Richard Geoffroy ha guidato per ventotto anni, come chef de cave, le cantine Dom Perignon, assemblando e scegliendo ogni singolo dettaglio per creare l’iconico Champagne. Uomo di grande carattere e forte personalità, si è sempre posto obiettivi professionali alti e li ha raggiunti con successo. Con tale trascorso, Geoffroy non poteva che intraprendere una nuova sfida, nata sei anni fa nel lontano Giappone: il suo Sake IWA 5, presentato in Italia a Roma e Milano pochi giorni orsono.
Ha scelto, come ha sempre fatto con le Cuvée di bollicine, da abbinare alla sua nuova “creatura”, la cucina di alto livello e la creatività di chef di talento. Armani Hotel a Milano con i piatti di Francesco Mascheroni e Hotel de Russie a Roma con il menu di Nazzareno Menghini per puntare ancora sull’armonia dell’assemblaggio, in un abbraccio tra la cultura artigianale ed enogastronomica di Oriente e Occidente.
«Richard il ritorno» esordisce Geoffroy felice di essere nuovamente in Italia, e inizia a raccontare come la sua passione viscerale per il Giappone lo abbia portato a creare non solo una versione di sakè, ma a realizzare, nel cuore della millenaria tradizione del Sol Levante, una sagakura, una distilleria di sakè, in un momento in cui il numero di kuras attivi si riduce e vengono concesse pochissime licenze per la distillazione.
La distilleria di IWA è uno spazio ispirato alla tradizionale architettura rurale giapponese ma creato, al medesimo tempo, per favorire la sperimentazione, esprimere un paesaggio unico, integrare tutti gli elementi di creazione, costruire una propria comunità.
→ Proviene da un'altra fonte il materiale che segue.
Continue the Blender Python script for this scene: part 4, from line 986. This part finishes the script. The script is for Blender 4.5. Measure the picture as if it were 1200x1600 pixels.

«Qualche anno fa, un giorno qualsiasi - racconta Richard Geoffroy - mi stavo facendo la barba e ho pensato che fosse il momento di sperimentare qualcosa di nuovo, perché nulla di ciò che pensiamo è fisso, già deciso. Sarò stato in Giappone novanta volte, Dom Perignon in quel Paese è un culto, quindi ero molto presente. Ho sviluppato un rapporto particolare con il Giappone e con la sua gente, mi sono davvero perduto in Giappone citando il film. Quando ho scoperto il sakè, ho capito essere l’identità stessa del Paese, in un calice di sakè ci sono così tanti elementi fondamentali di quelle culture. Poi è chiaro che - prosegue - quando incontro un liquido, tendo a farlo a mio modo e cosi è stato anche con il sake, una visone e un’ambizione allo stesso tempo, un abbraccio che vuole esprimere al mondo il potenziale di quel distillato».
Eccolo quindi il suo Sake IWA 5, un nuovo intrigante paradigma che riflette lo spirito della sperimentazione continua, di una costante ricerca volta a superare i propri limiti, e dona nuova linfa a un processo finora rimasto quasi immutato, attraverso una maestria nell’Assemblage unica. IWA in giapponese significa “roccia” o “roccia bianca” e deve il suo nome al sito di Shiraiwa, situato nella città di Tateyama (prefettura di Toyama).
E anche in questa scelta di un territorio dell’Ovest del Giappone, si può utilizzare la parola terroir per capire quanto sia stata complessa la scelta di un luogo che avesse acqua e terra, vento e pioggia, sole e roccia, ai migliori livelli, tra le montagne sacre del Giappone, il Fuji e il monte Tate, non lontano dal mare. «Il 5 sulla bottiglia, è il numero dell’armonia - aggiunge Geoffroy - un numero universale che, nella mia mente, rappresenta l’assemblaggio, un processo complesso e complicato che riunisce gli elementi del blend tra varietà di riso da differenti origini, coltivato dai piccoli produttori locali».
Dal punto di vista degustativo il sake IWA presenta un grande equilibrio tra naso e palato. La ricchezza e l’eleganza ne sono i principali tratti olfattivi, sinuosità e pienezza, insieme ad un lunghissimo finale, ne sono le pregevoli caratteristiche al palato. Un sake che regge con ottimo carattere l’utilizzo a tutto pasto.
Il Giappone è un luogo di grande ispirazione, capace di prendere anima e cuore di chi lo vuole conoscere a fondo, come ha fatto Richard Geoffroy che così conclude:
«C’è indubbiamente un qualcosa di filosofico, una forza non comune. Le emozioni sono per tutti coloro che le vivono, quale che sia il luogo dove abitano. L’identità locale che vivo in Giappone, parla al mondo. Tutto è così stimolante, e io cercavo proprio qualcosa del genere, chi mi permettesse di vivere appassionatamente».